Second cohomology groups and left-symmetric algebraic structures of the generalized loop Heisenberg-Virasoro algebra

TL;DR

This paper investigates the second cohomology groups and left-symmetric algebraic structures of the generalized loop Heisenberg-Virasoro algebra, expanding understanding of its algebraic properties using Witt algebras.

Contribution

It provides a detailed description of the second cohomology group and left-symmetric algebra structures for this algebra, building on the structure of Witt subalgebras.

Findings

Describes the second cohomology group of the algebra.

Classifies left-symmetric algebra structures on the algebra.
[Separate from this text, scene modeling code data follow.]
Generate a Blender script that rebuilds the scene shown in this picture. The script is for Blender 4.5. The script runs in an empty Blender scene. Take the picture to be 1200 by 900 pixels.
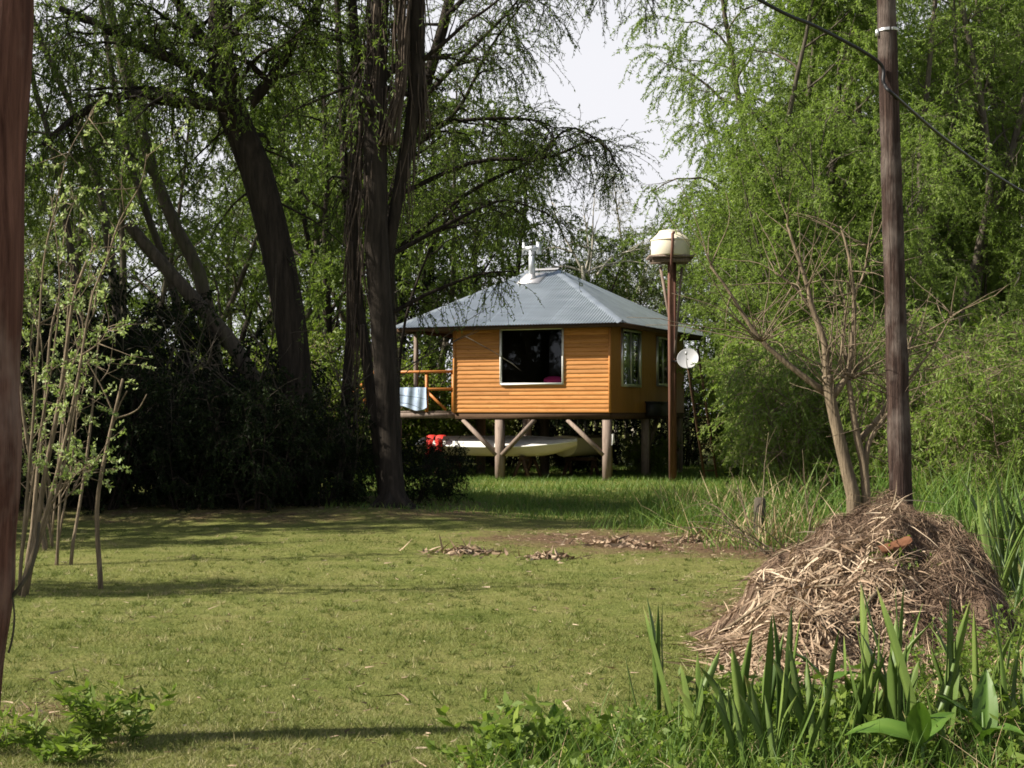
import bpy, math
import numpy as np
from mathutils import Vector, Matrix

sc = bpy.context.scene
COL = sc.collection
F = 1800.0                      # focal length in pixels of the 1200 px wide photograph
CAMZ = 1.6
PITCH = math.atan(35.0 / F)
UP = np.array([0, 0, 1.0])
SUN_H = np.array([-0.988, -0.155, 0.0])      # horizontal direction towards the sun
SUN_EL = math.radians(39)

# ------------------------------------------------------------------ helpers
def at(px, py, Y):
    """world point at depth Y seen at photo pixel (px, py)"""
    a, b = (px - 600) / F, (450 - py) / F
    d = np.array([a, math.cos(PITCH) - b * math.sin(PITCH), math.sin(PITCH) + b * math.cos(PITCH)])
    return d / d[1] * Y + np.array([0, 0, CAMZ])

def srgb(r, g, b):
    f = lambda c: c / 12.92 if c <= 0.04045 else ((c + 0.055) / 1.055) ** 2.4
    return (f(r / 255), f(g / 255), f(b / 255))

def nrm(v):
    v = np.asarray(v, float)
    n = np.linalg.norm(v, axis=-1, keepdims=True)
    return v / np.maximum(n, 1e-9)

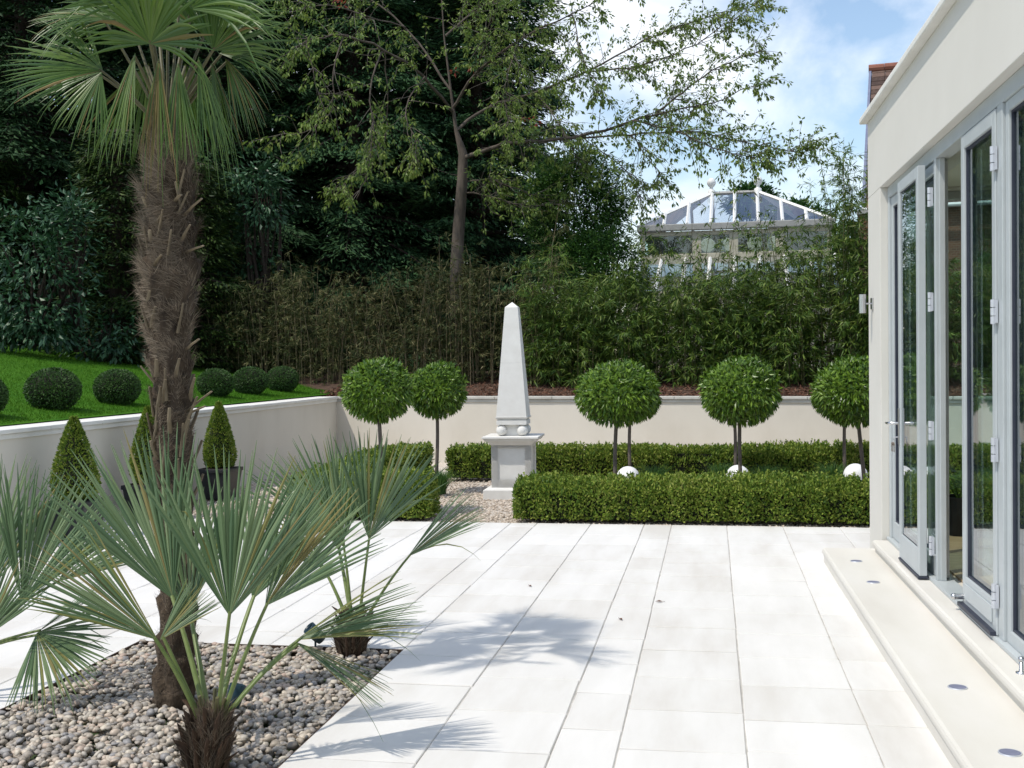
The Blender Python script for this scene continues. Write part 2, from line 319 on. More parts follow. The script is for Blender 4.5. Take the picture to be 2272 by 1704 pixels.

Utilizes Witt algebras as subalgebras in the analysis.

Abstract

This is the second paper in our series of papers dedicated to the study of the generalized loop Heisenberg-Virasoro algebra. The first paper is dedicated to the study of maps on the generalized loop Heisenberg-Virasoro algebra, including derivations, $2$-local derivations, biderivations the automorphism groups. The present paper is dedicated to the study of the second cohomology groups and left-symmetric algebraic structures on the generalized loop Heisenberg-Virasoro algebra. We describe the second cohomology group and left-symmetric algebra structures on the generalized loop Heisenberg-Virasoro algebra by use of the Witt algebras being Lie subalgebra of the generalized loop Heisenberg-Virasoro algebra up to isomorphism.